The first of these, you may have surmised, was Jesus Christ who became a hero for myself when I first read, of my own spontaneous choosing and volition, the four Gospels - as a young man somewhat lost and confused in this world that over-emphasized the importance and value of temporal and material profit and gain, and power and influence. The teachings and lessons of Christ gave me in clear words and thoughts the examples and teachings that I needed to both understand the greater purpose of life and how to live it. I shall forever be in his debt for the sacrifices that he made, if truth be told, for all of us.

The second of my heroes is much more recent and, for myself, took on where Jesus had left off. At a time when I was struggling not so much with my own life but more with the world as a whole, asking where are Jesus and the Apostles now at a time, at least in my mind, when we most needed them, I learned the simple bare truth that what is sought with pure heart, motive and intention can indeed be found, though almost inevitably not in public places. Another truism I also learned was the metaphysical understanding that when the student is ready the Master will appear. And so it was for myself, at 25 years of age, when I was still living and working in London, England.

As Hamlet so well noted, there is indeed “a Divinity which shapes our ends rough hew them how we will”, and through, on the face of it, a curious set of circumstances, I encountered this other great hero of my life, my own Spiritual Master and Teacher who, a few years after finding, I was to follow to Los Angeles where I later became his personal assistant, even holding his hand when, in 1997 at the age of 78, he drew his last breath.

Dr. George King in padmasana.

Yoga Master, Dr. George King sitting in padmasana, also known as “lotus pose.” © 2022 The Aetherius Society.

The man, and at least in the great yogic sense and tradition, Master, I am referring to was George King. Born in England less than three months after the ending of World War I and as such, like almost all families in Europe at that depressed and war-weary time, he was forced to endure a hard and impoverished upbringing. But he was well loved and tended by his psychically-gifted mother and grandmother, and schoolteacher father, who together taught him that there is more to this world than just that which we encounter through our physical senses, and by his teenage years this was something he would directly know for himself.
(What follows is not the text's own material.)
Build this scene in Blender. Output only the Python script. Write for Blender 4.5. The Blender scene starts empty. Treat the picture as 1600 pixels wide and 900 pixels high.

Such experiences naturally inclined him to non-violence and so, as a conscientious objector in 1939, instead of taking up arms against the Nazis he joined the London fire service, becoming a section leader during the devastating bombing of the Blitz in which he witnessed firsthand the killing of innocent civilians, and the tragic horrors and pain this inflicted on ordinary human lives. Encountering such wanton and unnecessary destruction, borne out of a wickedness that had once again ensnared humanity and driven it half insane, he turned his private attention to the study of yoga, an ancient science little practiced and even less understood in the West, especially at that time, through which he began to discover and unravel the deeper mysteries of the human mind and soul. After ten years of such practice, often for eight or more hours a day, and in addition to his full-time work, he attained mastery with a full rising of the Kundalini through the spinal column that brings about the goal of Yoga – a Sanskrit word meaning Union with God – as attained by Masters most commonly associated with Eastern mysticism and spirituality.

This was now a time of the Cold War which defined a world one might argue driven to new levels of insanity in which the atom bomb was replaced by the hydrogen bomb; “tested” in 1958 alone, the year of my own birth, with the equivalent of 1,600 atom bombs the size of those on Hiroshima and Nagasaki - and four years later by no less than the equivalent of 12,000 bombs, exploded primarily by the United States and the Soviet Union almost for the sheer and literal hell of it, and as if there should be no tomorrow.

However, to those paying attention, or one might say, “to those with eyes to see”, it was also a time of Space Visitors – a new era upon our world in which the term “flying saucer” was coined in 1947 by Kenneth Arnold, who had witnessed several disk shaped objects skipping across the skyline in Washington State.

The deeper questions were ‘why were they here?’ and ‘what was their message for our faltering world?’

Time here does not permit the opportunity to pose an in-depth answer to these profound and important questions, but to myself 25 years ago, most troubled and concerned by our world as I was, I sought answers to these questions and in Dr. George King, I found them. For through his ability to enter what is termed a deep Samadhic trance, gained through thousands of hours of intense yogic practice and discipline, he could be and indeed was used by these Space Intelligences as a Voice; and for those who were prepared to venture beyond the ridicule and scorn that, through naivety, fear, skepticism and doubt tend to put off or dissuade the less curious and determined, those answers were remarkably profound and – as time will surely tell – of a scale that can, and indeed I believe will, change the whole philosophical understanding of our race as to the truth and beauty, the unlimited potential and possibility of all that it means to be human in this vast unlimited Cosmos caused by the Creator we all call God; and at a time, more than ever before, when we really need to know.

Logo of The Aetherius Society.

The Aetherius Society’s logo. © 2022 The Aetherius Society.

Dr. George King, the second of my two heroes, in 1955 founded the organization to which I am proud to both belong and now serve as a Director, and which is named after an Intelligence we believe came from the planet Venus called - Aetherius.